Behold, the Lord your God, according to who He says He is. If this whole series was trying to think about God rightly, is this how you think about God? The Lord magnified, compassionate, He has a heart for me. Gracious, He acts in my life to do things I can't do. He's slow to anger and when He is angry, it's out of His goodness and directed at things that are hurting me. He abounds in love. He overflows with good will towards me. Faithfulness, He's totally trustworthy, especially when I am not. He maintains love to thousands, generation after generation. He always has and always will be. 

He forgives me of my wickedness, my rebellion and my sin, like, all of it. He is just and He will make things right and His mercy triumphs over His judgement.
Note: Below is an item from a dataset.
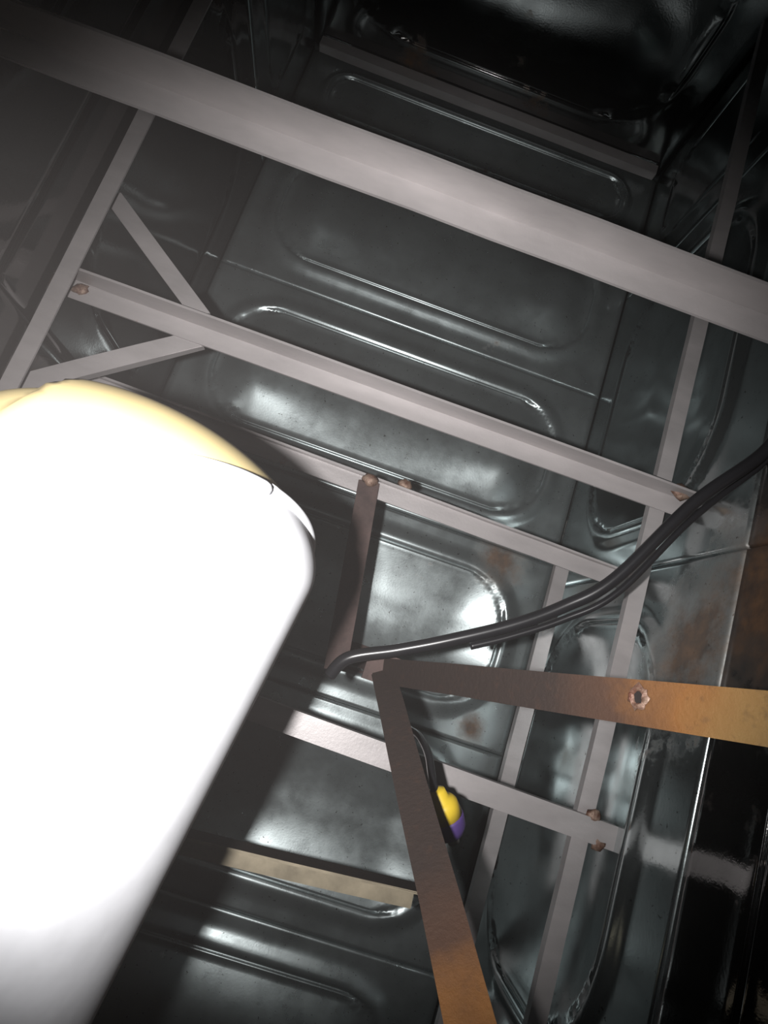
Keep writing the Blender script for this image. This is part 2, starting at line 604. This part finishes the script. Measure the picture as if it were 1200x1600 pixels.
fs0 = at(680, 1236, 1.0)
fs = empty('float_switch', fs0, 'small yellow and violet float switch hanging on a black cable', 'float switch')
P = [at(612, 1066, 1.235), at(618, 1105, 1.24), at(636, 1135, 1.21), at(655, 1150, 1.15), at(669, 1178, 1.08), at(675, 1215, 1.02), at(680, 1240, 1.0)]
frombm('cable', tube_bm(spline(P, 8), .0065, 10, org=fs0), M['hose'], fs, True)


def lathe_on(name, a, b_, prof, m, parent, org, n=20):
    """prof: (fraction along a-b, radius)"""
    bm = tube_bm([a.lerp(b_, f) for f, r in prof], [r for f, r in prof], n, org)
    return frombm(name, bm, m, parent, True)


fa, fb = at(680, 1234, 1.0), at(709, 1316, 1.02)
o = lathe_on('float_body', fa, fb, [(0, .006), (.02, .014), (.16, .016), (.2, .022), (.26, .026), (.5, .028)], M['yellow'], fs, fs0)
o['label'] = 'yellow upper half'
o = lathe_on('float_base', fa, fb, [(.5, .0282), (.55, .029), (.72, .027), (.84, .021), (.9, .011)], M['purple'], fs, fs0)
o['label'] = 'violet-blue lower half'
o = lathe_on('float_tip', fa, fb, [(.9, .009), (1.0, .009), (1.03, .006)], M['bolt'], fs, fs0)
o['label'] = 'pale metal tip'

# ------------------------------------------------------------------ white inlet pipe with cream cap
R0 = .168
PB = at(228, 802, .60)                          # centre of the circle where the domed end begins
YAW = math.radians(-7.5)
AX = Vector((-math.sin(YAW), math.cos(YAW), 0))
LEN = (PB.y - (Y0 + .03)) / AX.y
porg = PB - AX * LEN
pipe = empty('inlet_pipe', porg, 'fat glaring white pipe with a domed end and cream cap, close by at left', 'pipe')
pipe.rotation_euler = (0, 0, YAW)
N = 96
DH = R0 * .55
prof = [(0, R0), (LEN * .3, R0), (LEN * .6, R0), (LEN * .8, R0), (LEN * .92, R0)]
prof += [(LEN + DH * math.sin(q * math.pi / 2 / 28), R0 * math.cos(q * math.pi / 2 / 28)) for q in range(0, 28)]
prof.append((LEN + DH, R0 * .02))
bm = bmesh.new()
rings = [[bm.verts.new(Vector((r * math.cos(2 * math.pi * k / N), yy, r * math.sin(2 * math.pi * k / N)))) for k in range(N)] for yy, r in prof]
for a, c_ in zip(rings, rings[1:]):
    for k in range(N):
        bm.faces.new((a[k], a[(k + 1) % N], c_[(k + 1) % N], c_[k]))
bm.faces.new(rings[-1])
bm.faces.new(rings[0])
bmesh.ops.recalc_face_normals(bm, faces=bm.faces)
# the cream cap sits on the far side of a slanted rim
TN = Vector((-.8, 1, -.4)).normalized()
TP = Vector((.03, LEN + DH * .12, R0 * .75))
bc = bm.copy()
for q, inner in ((bm, False), (bc, True)):
    bmesh.ops.bisect_plane(q, geom=q.verts[:] + q.edges[:] + q.faces[:], plane_co=TP, plane_no=TN, clear_outer=not inner, clear_inner=inner)
loop = [e for e in bm.edges if e.is_boundary]
pts, e = [], loop[0]
v = e.verts[0]
done = set()
while e and e not in done:
    done.add(e)
    v = e.other_vert(v)
    pts.append(v.co.copy())
    e = next((x for x in v.link_edges if x.is_boundary and x not in done), None)
frombm('pipe_body', bm, M['white'], pipe, True)
for v in bc.verts:                              # the cap is a little smaller and stepped on its left side
    v.co = TP + (v.co - TP) * 1.0
    if v.co.x < -.075:
        v.co.y -= .012
cap = frombm('pipe_cap', bc, M['cream'], pipe, True)
cap['label'] = 'cream rounded cap'
pts.append(pts[0])
rim = frombm('rim', tube_bm(pts, .006, 10), M['white'], pipe, True)
rim['label'] = 'raised white rim'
That is Yahweh, Yahweh – the Lord your God. May you bow down and worship Him. May there be some level of brokenness in your life. May you catch the gravity of sin and how it steals, kills, and destroys. No matter what version of sin, rebellion, or wickedness is in our life, we can go to Him because He is compassionate and gracious and will make it right. 

Here's what I'm finding myself at the end of this message, like my heart wants to plead with you, but that's not right. This is the Lord, according to the Lord. How will you choose to respond to who He says He is, and who He says He is like? May His goodness, and His glory radiate from your countenance. Close your eyes. 

It almost feels like a little bit of a holy moment that I don't even feel comfortable speaking. The goodness of the Lord is passing in front of you and being proclaimed over you. Today, He has chosen to reveal Himself to those with ears to hear, eyes to see, and a heart to receive. 

Holy Spirit, I pray that You would give us courage and faith, and wisdom and guidance on how to respond to Your goodness in our life. When we think of You and we speak of You, and we look at this world that you have made, and we become conscious of this breath that you have given us, may the only thing that we believe is that You are good. 

Therefore, You are good to me, and You are in a good mood. Behold, the Lord your God. In Jesus' name, with all His reality contained in that name, we agree. Amen.